### [DIRECTIONS FOR THIS TASK]
Exclude the pictures, then copy word for word the lines running from the beginning of the records through the line with "R = math.radians".

### [MATERIAL PROVIDED]
········

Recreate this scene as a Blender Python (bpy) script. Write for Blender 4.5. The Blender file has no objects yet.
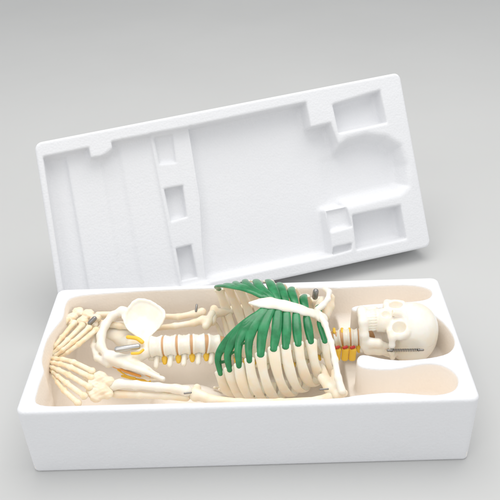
import bpy, math, random
import numpy as np
from mathutils import Vector, Matrix
random.seed(4)
sc = bpy.context.scene
col = sc.collection
R = math.radians

# ------------------------------------------------------------------ camera
F_PX = 801.54
CAM = np.array([0.02848, -0.74148, 0.79775])
ROT = (1.01432, 0.03747, -0.00206)
cd = bpy.data.cameras.new('camera'); cam = bpy.data.objects.new('camera', cd); col.objects.link(cam)
cam.location = CAM; cam.rotation_euler = ROT
cd.sensor_width = 36; cd.lens = 36*F_PX/500; cd.clip_start = .05; cd.clip_end = 60
sc.camera = cam
CR = np.array(cam.rotation_euler.to_matrix())

def at(px, py, z):
    """point of the real place at height z that was measured at a spot of the photograph"""
    d = CR @ np.array([(px-250)/F_PX, -(py-250)/F_PX, -1.0])
    return CAM + d*((z-CAM[2])/d[2])

# ------------------------------------------------------------------ materials
def new_mat(name, base, rough=.5, sss=0, sss_r=(1, .5, .3), sss_scale=.004, metal=0, coat=0, noise=0, nscale=60, col2=None,
            bump=0, bscale=300, spec=.5):
    m = bpy.data.materials.new(name); m.use_nodes = True
    nt = m.node_tree; b = nt.nodes['Principled BSDF']
    b.inputs['Base Color'].default_value = (*base, 1)
    b.inputs['Roughness'].default_value = rough
    b.inputs['Metallic'].default_value = metal
    b.inputs['Specular IOR Level'].default_value = spec
    b.inputs['Coat Weight'].default_value = coat
    b.inputs['Coat Roughness'].default_value = .2
    if sss:
        b.inputs['Subsurface Weight'].default_value = sss
        b.inputs['Subsurface Radius'].default_value = sss_r
        b.inputs['Subsurface Scale'].default_value = sss_scale
    tc = nt.nodes.new('ShaderNodeTexCoord')
    if col2:
        n = nt.nodes.new('ShaderNodeTexNoise'); n.inputs['Scale'].default_value = nscale; n.inputs['Detail'].default_value = 5
        cr = nt.nodes.new('ShaderNodeValToRGB')
        cr.color_ramp.elements[0].position = .40; cr.color_ramp.elements[1].position = .60
        cr.color_ramp.elements[0].color = (*base, 1); cr.color_ramp.elements[1].color = (*col2, 1)
        nt.links.new(tc.outputs['Object'], n.inputs['Vector'])
        nt.links.new(n.outputs['Fac'], cr.inputs['Fac']); nt.links.new(cr.outputs['Color'], b.inputs['Base Color'])
    if bump:
        n2 = nt.nodes.new('ShaderNodeTexNoise'); n2.inputs['Scale'].default_value = bscale; n2.inputs['Detail'].default_value = 4
        bp = nt.nodes.new('ShaderNodeBump'); bp.inputs['Strength'].default_value = bump; bp.inputs['Distance'].default_value = .001
        nt.links.new(tc.outputs['Object'], n2.inputs['Vector'])
        nt.links.new(n2.outputs['Fac'], bp.inputs['Height']); nt.links.new(bp.outputs['Normal'], b.inputs['Normal'])
    return m

def foam_mat(name, base, hollow_tint=None, zcut=0, sss=.0):
    m = bpy.data.materials.new(name); m.use_nodes = True
    nt = m.node_tree; b = nt.nodes['Principled BSDF']; L = nt.links.new
    b.inputs['Roughness'].default_value = .75; b.inputs['Specular IOR Level'].default_value = .25
    tc = nt.nodes.new('ShaderNodeTexCoord')
    n = nt.nodes.new('ShaderNodeTexNoise'); n.inputs['Scale'].default_value = 9; n.inputs['Detail'].default_value = 6
    L(tc.outputs['Object'], n.inputs['Vector'])
    mx = nt.nodes.new('ShaderNodeMix'); mx.data_type = 'RGBA'
    mx.inputs[6].default_value = (*base, 1); mx.inputs[7].default_value = (*[c*.965 for c in base], 1)
    L(n.outputs['Fac'], mx.inputs[0])
    out = mx.outputs[2]
    if hollow_tint:
        sep = nt.nodes.new('ShaderNodeSeparateXYZ'); L(tc.outputs['Object'], sep.inputs[0])
        mr = nt.nodes.new('ShaderNodeMapRange'); mr.inputs[1].default_value = zcut-.0012; mr.inputs[2].default_value = zcut+.0012
        L(sep.outputs['Z'], mr.inputs[0])
        # the outer faces stay white: only what lies inside the block's outline gets the bounced-light tint
        ge = nt.nodes.new('ShaderNodeAttribute'); ge.attribute_name = 'tinted'
        inv = nt.nodes.new('ShaderNodeMath'); inv.operation = 'SUBTRACT'; inv.inputs[0].default_value = 1
        L(mr.outputs[0], inv.inputs[1])
        mul = nt.nodes.new('ShaderNodeMath'); mul.operation = 'MULTIPLY'; L(inv.outputs[0], mul.inputs[0]); L(ge.outputs['Fac'], mul.inputs[1])
        m2 = nt.nodes.new('ShaderNodeMix'); m2.data_type = 'RGBA'; L(mul.outputs[0], m2.inputs[0]); L(out, m2.inputs[6])
        m2.inputs[7].default_value = (*hollow_tint, 1)
        out = m2.outputs[2]
    L(out, b.inputs['Base Color'])
    v = nt.nodes.new('ShaderNodeTexVoronoi'); v.inputs['Scale'].default_value = 260; v.feature = 'F1'
    L(tc.outputs['Object'], v.inputs['Vector'])
    n3 = nt.nodes.new('ShaderNodeTexNoise'); n3.inputs['Scale'].default_value = 35; n3.inputs['Detail'].default_value = 3
    L(tc.outputs['Object'], n3.inputs['Vector'])
    b1 = nt.nodes.new('ShaderNodeBump'); b1.inputs['Strength'].default_value = .34; b1.inputs['Distance'].default_value = .0008; b1.invert = True
    b2 = nt.nodes.new('ShaderNodeBump'); b2.inputs['Strength'].default_value = .2; b2.inputs['Distance'].default_value = .003
    L(v.outputs['Distance'], b1.inputs['Height']); L(n3.outputs['Fac'], b2.inputs['Height']); L(b2.outputs['Normal'], b1.inputs['Normal'])
    L(b1.outputs['Normal'], b.inputs['Normal'])
    return m

M_FOAM = foam_mat('white_foam', (.80, .805, .822))
M_BOX = foam_mat('white_foam_tinted', (.81, .815, .832), hollow_tint=(.97, .90, .82), zcut=.1068)  # cream hollow colour, warmed and lightened to stand in for bounced light
M_BONE = new_mat('bone_plastic', (.955, .80, .60), .36, sss=.5, sss_r=(1, .5, .25), sss_scale=.006, col2=(.95, .86, .72), nscale=45, bump=.12, bscale=220)
M_SKULL = new_mat('skull_plastic', (.95, .865, .735), .3, sss=.4, sss_r=(1, .55, .3), sss_scale=.005, col2=(.96, .915, .83), nscale=40, bump=.3, bscale=110, coat=.25)
M_HAND = new_mat('warm_bone_plastic', (.955, .75, .50), .40, sss=.5, sss_r=(1, .5, .25), sss_scale=.005, col2=(.96, .85, .67), nscale=90, bump=.12, bscale=260)
M_RIB = new_mat('rib_plastic', (.955, .82, .64), .34, sss=.5, sss_r=(1, .5, .25), sss_scale=.005, col2=(.95, .88, .76), nscale=50, bump=.1, bscale=200)
M_GREEN = new_mat('green_cartilage', (.008, .185, .056), .27, col2=(.022, .27, .095), nscale=60, bump=.12, bscale=150, coat=.3)
M_DISC = new_mat('tan_disc', (.66, .38, .19), .5)
M_NERVE = new_mat('yellow_nerve', (.95, .60, .06), .4, sss=.2, sss_r=(1, .6, .2), sss_scale=.002)
M_ORANGE = new_mat('orange_nerve', (.90, .40, .08), .45)
M_RED = new_mat('red_vessel', (.50, .03, .02), .4)
M_METAL = new_mat('steel', (.58, .57, .55), .28, metal=1)
M_DARKMETAL = new_mat('dark_steel', (.30, .29, .28), .35, metal=1)
M_BACK = new_mat('grey_backdrop', (.58, .582, .575), .85, spec=.15, col2=(.592, .594, .587), nscale=2.0)
M_BLACK = new_mat('dark_crumb', (.06, .04, .03), .7)

# ------------------------------------------------------------------ mesh helpers
def link(o, parent=None):
    col.objects.link(o)
    if parent is not None: o.parent = parent
    return o

def mesh(name, v, f, m, parent=None, smooth=True):
    me = bpy.data.meshes.new(name)
    me.from_pydata([tuple(map(float, p)) for p in v], [], [tuple(map(int, q)) for q in f])
    me.materials.append(m); me.update()
    if smooth: me.polygons.foreach_set('use_smooth', [True]*len(me.polygons))
    return link(bpy.data.objects.new(name, me), parent)

def spline(pts, n):
    pts = [np.array(p, float) for p in pts]
    if len(pts) == 2: return [pts[0]*(1-t)+pts[1]*t for t in np.linspace(0, 1, n)]
    P = [2*pts[0]-pts[1]] + pts + [2*pts[-1]-pts[-2]]
    out = []
    segs = len(pts)-1
    for k in range(n):
        s = k/(n-1)*segs; i = min(int(s), segs-1); t = s-i
        a, b, c, d = P[i:i+4]
        out.append(.5*((2*b)+(-a+c)*t+(2*a-5*b+4*c-d)*t*t+(-a+3*b-3*c+d)*t**3))
    return out

def unit(v):
    n = np.linalg.norm(v); return v/n if n > 1e-12 else v

def sweep(pts, nrm, rw, rt, sides=12, cap=True):
    """flattened tube: rw half width across the surface, rt half thickness along nrm (lists or numbers)"""
    n = len(pts); V = []; Fc = []
    rw = [rw]*n if np.isscalar(rw) else rw; rt = [rt]*n if np.isscalar(rt) else rt
    rings = []
    def ring(p, wd, nn, a, b):
        s = len(V)
        for j in range(sides):
            t = 2*math.pi*j/sides
            V.append(p+wd*math.cos(t)*a+nn*math.sin(t)*b)
        rings.append(s)
    for i in range(n):
        tg = unit(pts[min(i+1, n-1)]-pts[max(i-1, 0)])
        nn = nrm[i] if isinstance(nrm, list) else nrm
        nn = unit(nn-tg*np.dot(nn, tg)); wd = np.cross(tg, nn)
        if i == 0 and cap:
            for q in (1.0, .8, .45):
                s = math.sqrt(max(0, 1-q*q)); ring(pts[0]-tg*q*min(rw[0], rt[0]*1.6), wd, nn, rw[0]*max(s, .02), rt[0]*max(s, .02))
        ring(pts[i], wd, nn, rw[i], rt[i])
        if i == n-1 and cap:
            for q in (.45, .8, 1.0):
                s = math.sqrt(max(0, 1-q*q)); ring(pts[-1]+tg*q*min(rw[-1], rt[-1]*1.6), wd, nn, rw[-1]*max(s, .02), rt[-1]*max(s, .02))
    for a, b in zip(rings[:-1], rings[1:]):
        for j in range(sides):
            k = (j+1) % sides; Fc.append((a+j, b+j, b+k, a+k))
    Fc.append(tuple(rings[0]+j for j in range(sides)))
    Fc.append(tuple(rings[-1]+j for j in reversed(range(sides))))
    Fc = [tuple(reversed(q)) for q in Fc]
    return V, Fc

def join(parts):
    V = []; Fc = []
    for v, f in parts:
        o = len(V); V += list(v); Fc += [tuple(i+o for i in q) for q in f]
    return V, Fc

def rod(a, b, r, sides=16):
    a = np.array(a, float); b = np.array(b, float)
    up = np.array([0, 0, 1.]) if abs(unit(b-a)[2]) < .9 else np.array([1., 0, 0])
    return sweep([a, a*.5+b*.5, b], up, r, r, sides)

# ---- signed distance shapes, turned into one smooth skin
def sm(a, b, k):
    h = np.clip(.5+.5*(b-a)/k, 0, 1); return b*(1-h)+a*h-k*h*(1-h)
def smax(a, b, k): return -sm(-a, -b, k)
def ell(P, c, r):
    q = P-np.array(c, np.float32); r = np.array(r, np.float32)
    k0 = np.sqrt(((q/r)**2).sum(-1)); k1 = np.sqrt(((q/(r*r))**2).sum(-1))
    return k0*(k0-1)/(k1+1e-9)
def cap_(P, a, b, ra, rb=None):
    rb = ra if rb is None else rb
    a = np.array(a, np.float32); b = np.array(b, np.float32); ab = b-a
    t = np.clip(((P-a)@ab)/(ab@ab+1e-12), 0, 1)
    d = P-a-t[..., None]*ab
    return np.sqrt((d*d).sum(-1))-(ra+(rb-ra)*t)
def chain(P, pts, k):
    """pts: (x, y, z, r)"""
    d = None
    for p, q in zip(pts[:-1], pts[1:]):
        e = cap_(P, p[:3], q[:3], p[3], q[3]); d = e if d is None else sm(d, e, k)
    return d

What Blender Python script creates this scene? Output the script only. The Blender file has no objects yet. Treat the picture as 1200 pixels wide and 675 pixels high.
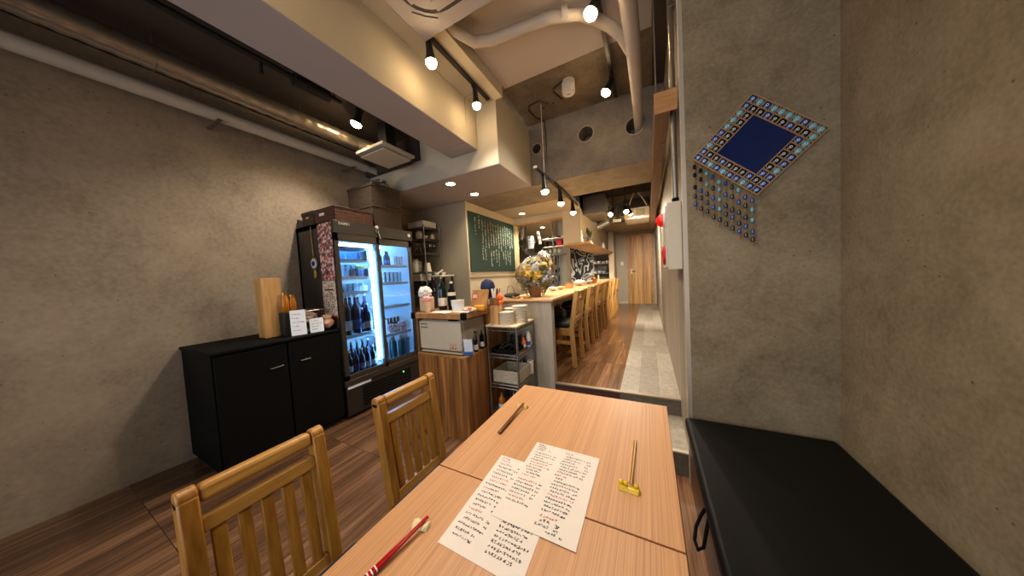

········

### [TASK RESPONSE]
Recreate this scene as a Blender Python (bpy) script. Write for Blender 4.5. The Blender file has no objects yet.
import bpy, math, random
import numpy as np
from mathutils import Vector, Matrix
random.seed(4)
sc = bpy.context.scene
col = sc.collection
R = math.radians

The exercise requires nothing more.